How do YOU handle price questions?

  • M
    Manny luna
  • March 7, 2011
Great Job Jerry! See you at boot camp!
Spot on Thibeaux!! Today's "Managers" collectively do not train. I have learned more from observing the wrong way versus the right way. Great observation on the lack of trade-in questions. Hope to see you in Orlando
  • T
    Tony Sangialosi
  • March 7, 2011
Jerry's Advice is right on. I actually attended one of his Phone Up Ninja Classes and my Dealership uses it daily. Glad to see you still got it Jerry lol!
I agree 200% with everything that you wrote in this article. Asking the right questions and giving the customer the experience they are looking for. You will always win.
Great "Tip of the Iceberg" post Jerry! This subject needs to be brought up weekly (not weakly) in meetings (daily too in some stores). The opportunity a price shopping call presents is a good one. Handling it takes practice, practice and good oversight by a manager. Too many times I have heard (I review the calls in my stores) the change in a customer when someone attempts to skirt the price question. Immediately you have disqualified yourself when you cannot talk about pricing. Would you agree that new car pricing is handled differently than used car? New car calls are more about options, incentives or color. Used car calls are more about availability or verifying it is still on the lot. (were you looking specifically for "that Camry" or one like it?) If you are in a store that does not price POV's on the internet you are going to get a ton of calls (and emails) that are simply about one thing and thats the price. Those are the most difficult too me. By not listing price on the web you have set yourself up for a one question call. (thats a different subject all together)

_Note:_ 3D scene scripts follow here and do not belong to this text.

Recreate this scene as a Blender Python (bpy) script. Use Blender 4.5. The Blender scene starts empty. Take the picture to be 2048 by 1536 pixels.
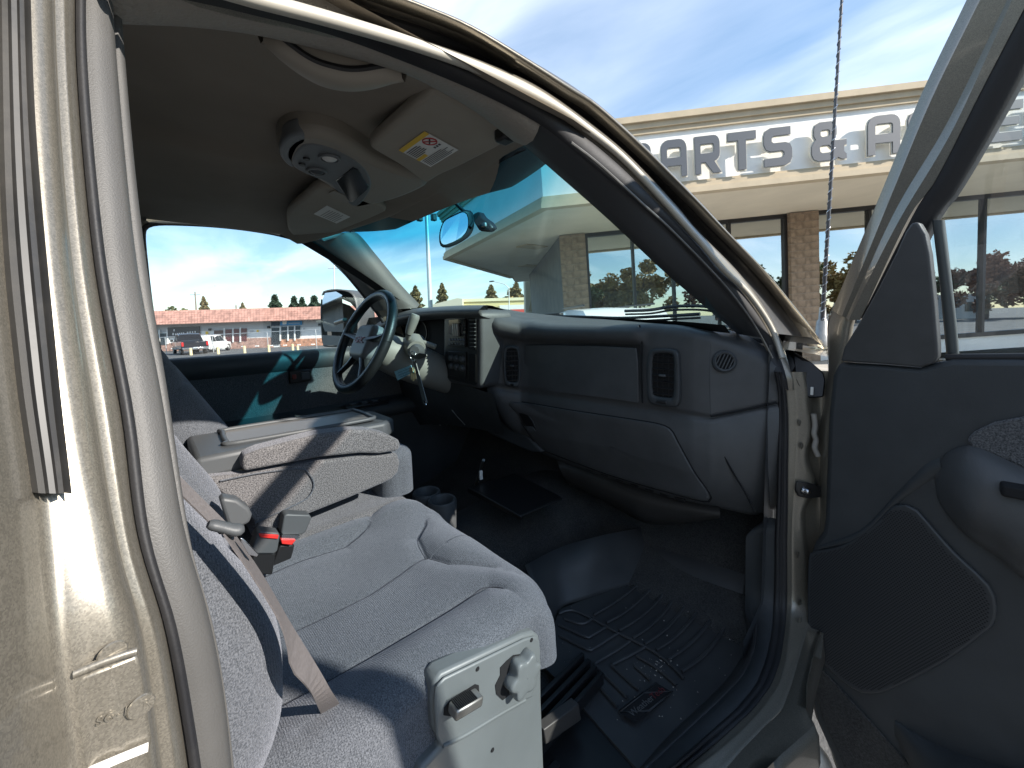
import bpy, bmesh, math, random
import numpy as np
from mathutils import Vector, Matrix
random.seed(7); rng = np.random.default_rng(7)
R_ = math.radians
scene = bpy.context.scene
COL = scene.collection

# ------------------------------------------------------------------ camera
F_PX, CX, CY = 775.0, 1024.0, 710.0
CAM = np.array([1.05, 0.0, 1.58])
_ph = math.atan((CY - 640.0) / F_PX)
_t = math.atan((1858.0 - CX) * math.cos(_ph) / F_PX)
_d = np.array([-math.sin(_t) * math.cos(_ph), math.cos(_t) * math.cos(_ph), -math.sin(_ph)])
_r = np.array([math.cos(_t), math.sin(_t), 0.0]); _u = np.cross(_r, _d)
_ro = 0.028
CR = _r * math.cos(_ro) - _u * math.sin(_ro); CU = _u * math.cos(_ro) + _r * math.sin(_ro); CD = _d
cam_data = bpy.data.cameras.new('camera'); cam = bpy.data.objects.new('camera', cam_data); COL.objects.link(cam)
cam_data.sensor_width = 36.0; cam_data.lens = 36.0 * F_PX / 2048.0
cam_data.shift_y = -(768.0 - CY) / 2048.0
cam_data.clip_start = 0.02; cam_data.clip_end = 3000.0
m = Matrix.Identity(4)
for i in range(3):
    m[i][0], m[i][1], m[i][2], m[i][3] = CR[i], CU[i], -CD[i], CAM[i]
cam.matrix_world = m
scene.camera = cam

# ------------------------------------------------------------------ sky, sun, exposure
SUN_AZ, SUN_EL = R_(23.5), R_(31.0)          # azimuth measured from +X towards +Y
S_DIR = Vector((math.cos(SUN_AZ) * math.cos(SUN_EL), math.sin(SUN_AZ) * math.cos(SUN_EL), math.sin(SUN_EL)))
world = bpy.data.worlds.new('World'); scene.world = world; world.use_nodes = True
wn, wl = world.node_tree.nodes, world.node_tree.links
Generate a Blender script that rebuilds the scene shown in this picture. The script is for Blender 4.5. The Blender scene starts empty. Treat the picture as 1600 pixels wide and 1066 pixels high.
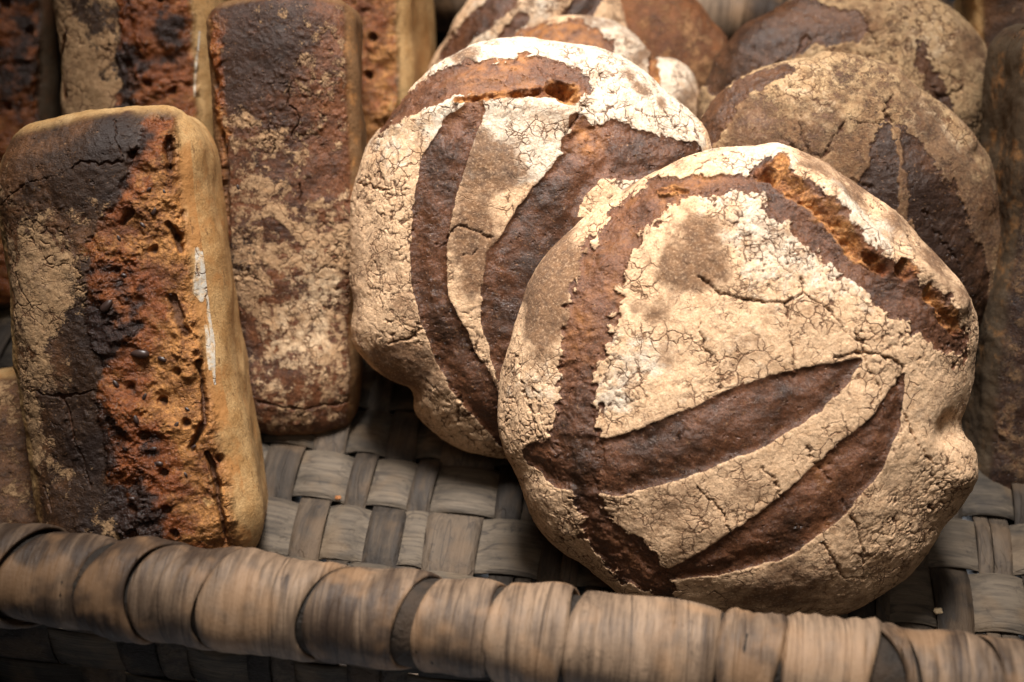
import bpy, math, random
import numpy as np
from mathutils import Vector, Matrix

random.seed(7)
rng = np.random.default_rng(11)
S = bpy.context.scene
COL = S.collection

# ------------------------------------------------------------------ camera
CAM_H = 0.68
PITCH = math.radians(45.0)
LENS = 50.0
FPX = LENS / 36.0 * 1600.0
cam_d = bpy.data.cameras.new('camera')
cam_d.lens = LENS
cam_d.sensor_width = 36.0
cam_d.clip_start = 0.01
cam_d.clip_end = 50.0
cam_d.dof.use_dof = True
cam_d.dof.focus_distance = 0.775
cam_d.dof.aperture_fstop = 4.8
cam = bpy.data.objects.new('camera', cam_d)
COL.objects.link(cam)
cam.location = (0, 0, CAM_H)
cam.rotation_euler = (math.pi / 2 - PITCH, 0, 0)
S.camera = cam
CAM = np.array([0, 0, CAM_H])
FWD = np.array([0, math.cos(PITCH), -math.sin(PITCH)])
UPV = np.array([0, math.sin(PITCH), math.cos(PITCH)])
RGT = np.array([1.0, 0, 0])

# ------------------------------------------------------------------ light
S.view_settings.view_transform = 'Standard'
S.view_settings.look = 'None'
S.view_settings.exposure = 0.0
S.view_settings.gamma = 1.0
W = bpy.data.worlds.new('World')
S.world = W
W.use_nodes = True
W.node_tree.nodes['Background'].inputs[0].default_value = (0.95, 0.92, 0.90, 1)
W.node_tree.nodes['Background'].inputs[1].default_value = 0.013


def area(name, loc, aim, size, power, col, spread=180, sizey=None):
    d = bpy.data.lights.new(name, 'AREA')
    d.shape = 'RECTANGLE'
    d.size = size
    d.size_y = sizey or size
    d.energy = power
    d.color = col
    d.spread = math.radians(spread)
    o = bpy.data.objects.new(name, d)
    COL.objects.link(o)
    o.location = loc
    o.rotation_euler = (Vector(aim) - Vector(loc)).to_track_quat('-Z', 'Y').to_euler()
    return o


area('overhead_key_light', (0.03, 0.80, 1.40), (0.05, 0.62, 0.08), 0.46, 3.4, (1.0, 0.95, 0.90), 35)  # overhead key lamp, beam narrowed so the edges fall dark
area('soft_front_light', (0.15, -0.3, 1.5), (0.08, 0.55, 0.1), 0.5, 0.24, (1.0, 0.88, 0.76), 40)

# ------------------------------------------------------------------ pixel geometry helpers
def ray(px, py):
    return FWD + (px - 800.0) / FPX * RGT - (py - 533.0) / FPX * UPV


def at_depth(px, py, d):
    return CAM + ray(px, py) * d


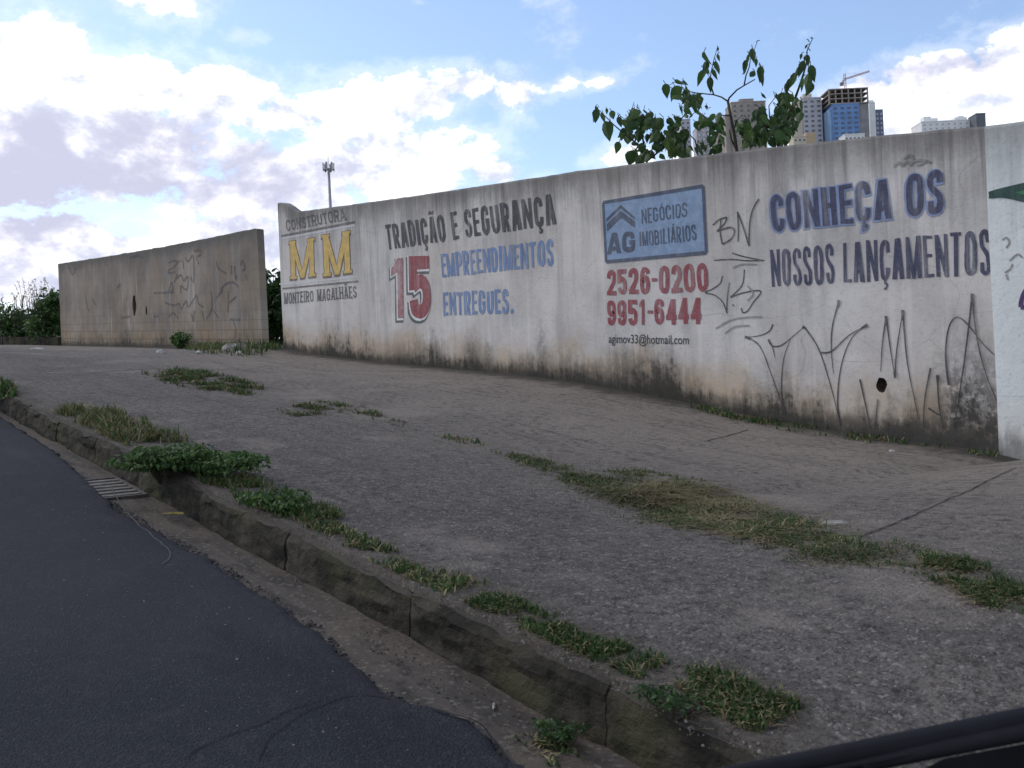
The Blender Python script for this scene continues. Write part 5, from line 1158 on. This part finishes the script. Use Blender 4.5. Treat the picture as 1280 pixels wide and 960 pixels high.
q = MB(); lattice(q, jc, jb, .35, 5, .10); q.build('counter_jib', CRN, cr_)
q = MB(); q.box(jb + UP * -.6, RT * 1.0, FW * .6, UP * .9); q.build('counterweight', CON2, cr_)
q = MB(); ap = Vector((cp.x, cp.y, at(1063, 91, 609).z)); q.tube([ap, jc + (jt - jc) * .7], .05, 4); q.tube([ap, jb], .05, 4); q.build('tie_cable', CRN, cr_)
# white and dark tower right of it
t = tower('white tower with a dark slate side, right of the blue tower', 1086.5, 1094, 129, 640, WHT, None, 14, group=SK)
addbox(t[0], 'slate_side', SLT, t[1] + t[2] * (t[4] / 2 + 2.55), t[2], t[3], 5.0, 13, t[6], t[5] - 4)
addbox(t[0], 'stair_tower', WHT, t[1] + t[2] * 1.0, t[2], t[3], 3.2, 6, t[5] + .71, t[5] + 3)
fr_ = t[1] + t[2] * (t[4] / 2 + 2.55) - t[3] * 6.56
first = None
for j in range(14):
    for i in (-1, 1):
        p = Vector((fr_.x, fr_.y, t[5] - 7 - j * 3)) + t[2] * (i * 1.2)
        o_ = addbox(t[0], 'window', LAV, p, t[2], t[3], 1.1, .1, p.z - .7, p.z + .7)
# low things in front of the towers
t = tower('low beige house with an ochre annexe below the grey tower', 992, 1008, 171, 560, BEI, (3, 1, .4, .4), 10, name='house', group='low buildings below the towers'); addbox(t[0], 'annexe', ORA, t[1] + t[2] * (t[4] / 2 + 2.8), t[2], t[3], 5.4, 8, t[6], t[5] + 2.4)
t = tower('low white block at the foot of the blue tower', 1056, 1081, 168.5, 560, WHT, (5, 1, .4, .35), 10, name='house', group='low buildings below the towers')
# white apartment block far right with two rooftop boxes, dark box beside it
t = tower('wide white apartment block at far right with rooftop boxes', 1152, 1220, 151.5, 700, WHT, (9, 4, .3, .35), 18, name='apartment_block', wmat=LAV)
for fx, ww, hh in ((-.26, 10, 3.4), (-.30, 5, 5.2), (.30, 8.5, 3.2), (.33, 4, 4.6)):
    addbox(t[0], 'rooftop_box', WHT, t[1] + t[2] * (fx * t[4]) + t[3] * (2 if ww < 6 else 0), t[2], t[3], ww, 6 if ww > 6 else 5.9, t[5] + .71, t[5] + .7 + hh)
t = tower('small dark grey tower rising at the right end of the white block', 1220.5, 1232, 142.5, 690, DKG, (2, 5, .3, .3), 12, group=SK, wmat=SLT)
# pale blocks behind the bushy sapling
tower('pale grey tower behind the bushy sapling', 851, 863, 150, 630, LAV, (2, 12, .45, .4), 14, group=SK)
tower('pale lavender tower between the bushy and forked saplings', 871, 888, 159, 640, LAV, (3, 9, .4, .4), 14, group=SK, wmat=WHT)
tower('pale beige block behind the forked sapling stem', 897, 912, 166, 625, BEI, (2, 7, .35, .4), 14, group=SK)

# ------------------------------------------------------------------ the car the picture is taken from: wiper resting on its cowl
RUB = simple('black_rubber', (.008, .008, .011), .8, .2, 20); PLA = simple('black_cowl_plastic', (.010, .010, .013), .75, .2, 20)
cpos = at(1290, 945, 1.05)
car = empty('car', (cpos.x, cpos.y, cpos.z - .06)); tag(car, 'black wiper and cowl of the car in the near right corner', 'car')
wp = MB(); pts = [at(820, 985, .98), at(930, 965, 1.0), at(1060, 943, 1.02), at(1180, 920, 1.04), at(1300, 895, 1.06), at(1440, 864, 1.10)]
wp.tube(pts, [.006, .009, .012, .013, .013, .013], 8); wiper = wp.build('wiper_blade', RUB, car, smooth=True)
wp = MB(); wp.tube([p - UP * .016 - FW * .004 for p in pts], .004, 6); wp.build('wiper_rubber', RUB, wiper)
wp = MB(); wp.tube([at(1075, 957, 1.01), at(1180, 934, 1.03), at(1300, 910, 1.05), at(1440, 880, 1.08)], [.007, .010, .011, .012], 8); wp.build('wiper_arm', PLA, car, smooth=True)
wp = MB(); wp.tube([at(1000, 968, 1.0), at(1100, 950, 1.01), at(1200, 928, 1.03), at(1300, 905, 1.05)], [.003, .004, .004, .004], 6); wp.build('wiper_link', PLA, car, smooth=True)
cw_ = MB(); A_ = [at(1110, 985, 1.0), at(1180, 948, 1.02), at(1300, 926, 1.05), at(1460, 890, 1.10)]; B_ = [p + Vector((-.04, -.03, -.16)) for p in A_]; C_ = [p + FW * .22 - UP * .16 for p in A_]
n4 = len(A_); cw_.add(A_ + B_ + C_, [(i, i + 1, n4 + i + 1, n4 + i) for i in range(n4 - 1)] + [(i + 1, i, 2 * n4 + i, 2 * n4 + i + 1) for i in range(n4 - 1)]); cw_.build('cowl_panel', PLA, car)
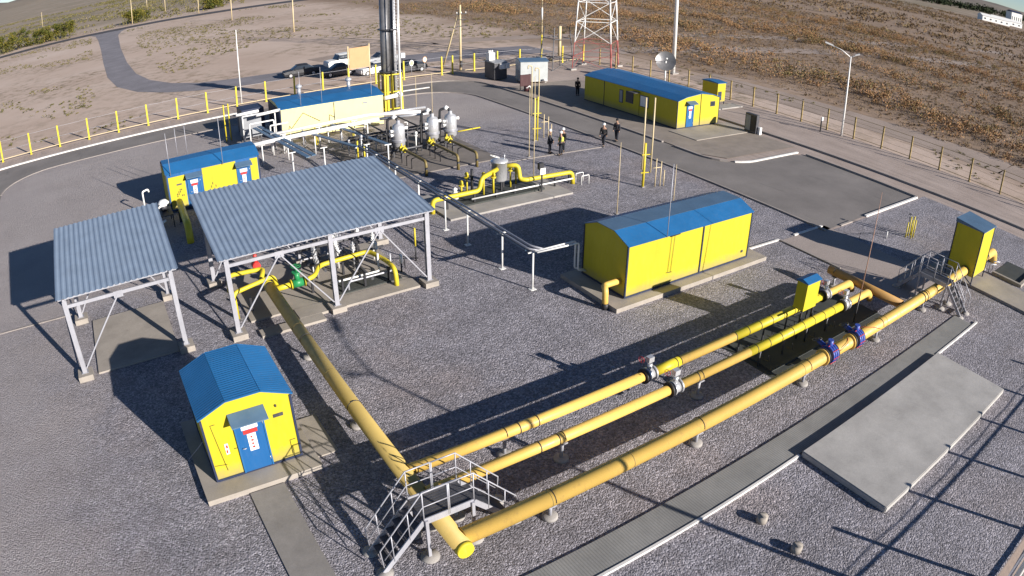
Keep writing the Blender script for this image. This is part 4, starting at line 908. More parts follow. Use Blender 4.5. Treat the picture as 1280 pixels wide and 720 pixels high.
for x, y, lab in ((10.2, 59.5, 'left of two yellow poles left of the boiler house'), (10.65, 59.7, 'right of two yellow poles left of the boiler house')):
    t = thing('yellow_pole', lab, 'pole', (x, y, 0), group='yellow poles by the boiler house'); MB().tube([(x, y, 0), (x, y, 3.25)], 0.06, 8).build('tube', 'pipey', t); MB().lathe((x, y), [(0.1, 0), (0.1, 0.05), (0.01, 0.051)], 10).build('base', 'concrete', t)
# chimney
ch = thing('chimney_stack', 'tall dark steel chimney cluster rising out of the picture beside the boiler house', 'chimney', (25.9, 60.2, 0))
for dx, dy, r, m in ((-0.35, 0.1, 0.42, 'flue'), (0.35, 0.25, 0.30, 'flue'), (0.45, -0.3, 0.14, 'silver')):
    MB().tube([(25.9+dx, 60.2+dy, 0.1), (25.9+dx, 60.2+dy, 12.2)], r, 20).build('flue', m, ch)
b = MB()
for sx, sy in ((-1, -1), (1, -1), (1, 1), (-1, 1)): b.bar((25.9+sx*0.85, 60.2+sy*0.75, 0), (25.9+sx*0.8, 60.2+sy*0.7, 3.6), 0.14)
for z in (0.3, 1.9, 3.5): 
    b.bar((25.05, 59.45, z), (26.75, 59.45, z), 0.1); b.bar((25.05, 60.95, z), (26.75, 60.95, z), 0.1); b.bar((25.05, 59.45, z), (25.05, 60.95, z), 0.1); b.bar((26.75, 59.45, z), (26.75, 60.95, z), 0.1)
b.bar((25.3, 59.4, 0.2), (25.3, 59.4, 3.5), 0.2); b.bar((25.75, 59.4, 0.2), (25.75, 59.4, 3.5), 0.16)
b.build('support_frame', 'pipey', ch)
b = MB()
for s in (-0.2, 0.2): b.tube([(26.35+s, 59.6, 0.3), (26.35+s, 59.6, 11.9)], 0.025, 6)
for k in range(38): z = 0.5+k*0.3; b.tube([(26.15, 59.6, z), (26.55, 59.6, z)], 0.015, 5)
b.build('ladder', 'silver', ch)
for z in (3.7, 7.6, 11.4): MB().cyl((25.9, 60.3), 0.95, z, z+0.08, 20).build('band', 'darkgrey', ch)
MB().tube([(24.6, 58.6, 1.6), (26.4, 58.8, 1.7)], 0.2, 14).build('duct', 'white', ch)
MB().tube([(26.1, 58.35, 0), (26.1, 58.35, 13.5)], [0.08, 0.06], 10).build('mast', 'white', ch)
MB().tube([(26.1, 58.35, 4.6), (26.1, 59.6, 4.6)], 0.03, 6).build('stay', 'white', ch)

# lamps
def lamp(label, x, y, h_, ang, rz=0):
    t = thing('lamp_post', label, 'lamp', (x, y, 0), rz, group='tall lamp posts')
    MB().tube([(0, 0, 0.02), (0, 0, h_*0.45), (0, 0, h_)], [0.11, 0.085, 0.06], 10).build('pole', 'white', t, local=True)
    MB().tube([(0, 0, h_-0.1), (0, 0.9, h_+0.45), (0, 1.9, h_+0.75)], [0.05, 0.04, 0.035], 8).build('arm', 'white', t, local=True)
    MB().prism([(1.7, h_+0.66), (2.55, h_+0.86), (2.5, h_+0.98), (1.75, h_+0.80)], 'x', -0.12, 0.12).build('lamp_head', 'white', t, local=True)
    MB().tube([(0, 0, h_-0.1), (0, -0.5, h_+0.2)], 0.04, 8).build('arm', 'white', t, local=True)
    MB().prism([(-0.4, h_+0.1), (-0.85, h_+0.3), (-0.8, h_+0.42), (-0.38, h_+0.24)], 'x', -0.1, 0.1).build('lamp_head', 'white', t, local=True)
    return t
lamp('pale lamp post with bent arm beside the right hand fence', 58.3, 33.85, 7.6, 0, R(35))
lamp('tall lamp post at the near fence whose long thin shadow crosses the big pipe', 15.9, 0.3, 7.9, 0, R(-30))
t = thing('fence_marker', 'short dark post with small white head beside the fence lamp post', 'post', (57.2, 35.6, 0)); MB().box(57.15, 57.25, 35.55, 35.65, 0, 1.3).build('post', 'black', t); MB().box(57.08, 57.32, 35.48, 35.6, 1.1, 1.45).build('head', 'white', t)
lm = thing('light_mast', 'slender white mast beyond the back fence, left of the boiler house', 'mast', (14.8, 74.3, 0)); MB().tube([(14.8, 74.3, 0), (14.8, 74.3, 8.0)], [0.075, 0.045], 10).build('pole', 'white', lm); MB().box(14.5, 15.1, 74.0, 74.6, 0, 0.1).build('base', 'concrete', lm)
for x, y, h_, m, lab in ((55.3, 78.0, 16, 'cream', 'tall banded mast behind the grey cabin'), (63.6, 61.8, 22, 'white', 'thick white mast rising behind the satellite dish')):
    t = thing('mast', lab, 'mast', (x, y, 0)); MB().tube([(x, y, 0), (x, y, h_)], [0.25 if m == 'white' else 0.09, 0.2 if m == 'white' else 0.07], 14).build('pole', m, t)
    MB().box(x-0.5, x+0.5, y-0.5, y+0.5, 0, 0.15).build('base', 'concrete', t)
    if m == 'cream':
        for z in (1.5, 5.2, 9): MB().cyl((x, y), 0.11, z, z+1.6, 10).build('painted_band', 'pipey' if z < 2 else 'white', t)
for i_, (x, y, h_) in enumerate(((38.9, 137, 7.2), (36.8, 189, 8), (13.4, 246, 9), (35.6, 240, 8.5), (29, 285, 8.5), (-27.9, 390, 8), (26, 340, 8.5), (70, 300, 8.5), (110, 260, 8.5))):
    lab = ['pale utility pole on bare ground beyond the parked vehicles', 'pale utility pole just this side of the far road, above the slender mast', 'pale utility pole by the far road where the access road leaves it', 'leaning utility pole beyond the far road left of the chimney', 'farthest thin utility pole at the top left edge', 'tiny white pole beyond the green bushes at top left', 'distant utility pole left of the farthest one on the steppe', 'distant utility pole far behind the braced pole', 'distant utility pole far behind the banded mast'][i_]
    t = thing('utility_pole', lab, 'pole', (x, y, 0), group='utility poles out on the steppe'); MB().tube([(x, y, 0), (x, y, h_)], [0.16, 0.1], 8).build('pole', 'cream', t)
    MB().bar((x-0.9, y, h_-0.5), (x+0.9, y, h_-0.5), 0.1).build('crossarm', 'wood', t)
up_ = thing('utility_pole', 'concrete pole with diagonal brace and crossarms standing at the rear fence', 'pole', (41.4, 74.9, 0))
MB().tube([(41.4, 74.9, 0), (41.4, 74.9, 8.0)], [0.16, 0.11], 10).build('pole', 'cream', up_)
MB().tube([(40.2, 77.2, 0), (41.35, 75.0, 7.3)], [0.12, 0.09], 10).build('brace', 'cream', up_)
for z in (5.4, 6.2, 6.9): MB().bar((40.9, 74.8, z), (42.2, 74.8, z), 0.08).build('crossarm', 'black', up_)
for x in (40.9, 41.5, 42.1): MB().lathe((x, 74.8), [(0.05, 6.95), (0.07, 7.05), (0.02, 7.18)], 8).build('insulator', 'white', up_)
MB().box(41.3, 41.5, 74.6, 74.78, 0.4, 1.2).build('switch_box', 'black', up_)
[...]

Good Stuff Jerry, many thanks.
  • Anonymous
  • March 8, 2011
Awesome, as usual!
Great article Jerry - thanks for putting this into "print."
  • R
  • March 17, 2011
Jerry great article the one thing I had issue on was with your call to the Chicago dealer. Telling the customer the car is "available" when you don't have it on the lot can come across as "shady." What if the customer likes you and your price and wants to come in or drops by to see the car then what? The rapport you have built with the customer over the phone is shot.
What do you suggest is the appropriate conversation to have when the customer does come in asking to look at the car?
  • R
  • March 17, 2011
Jerry how would you handle the same question when it comes via email?
Jerry, thank you for posting these. I'm a new car sales consultant, and though I've been in sales for over 25 years this industry stands alone. From North Pole, Alaska "Hi"
  • V
  • September 22, 2012
I appreciate the compliment (question) Mr. Customer, but I don't believe price alone will be enough to earn your business on this car. You'll be glad to know however we've got a $1,000 trade-in bonus on that specific unit to off-set the premium we have on it because of the rare low miles it has, clean Carfax, one owner, excellent maintenance records, flawless interior, and showroom like condition! It's one of a kind, like you sir, so can you come here now to see it, and take it for a test drive, or would later today work best for you?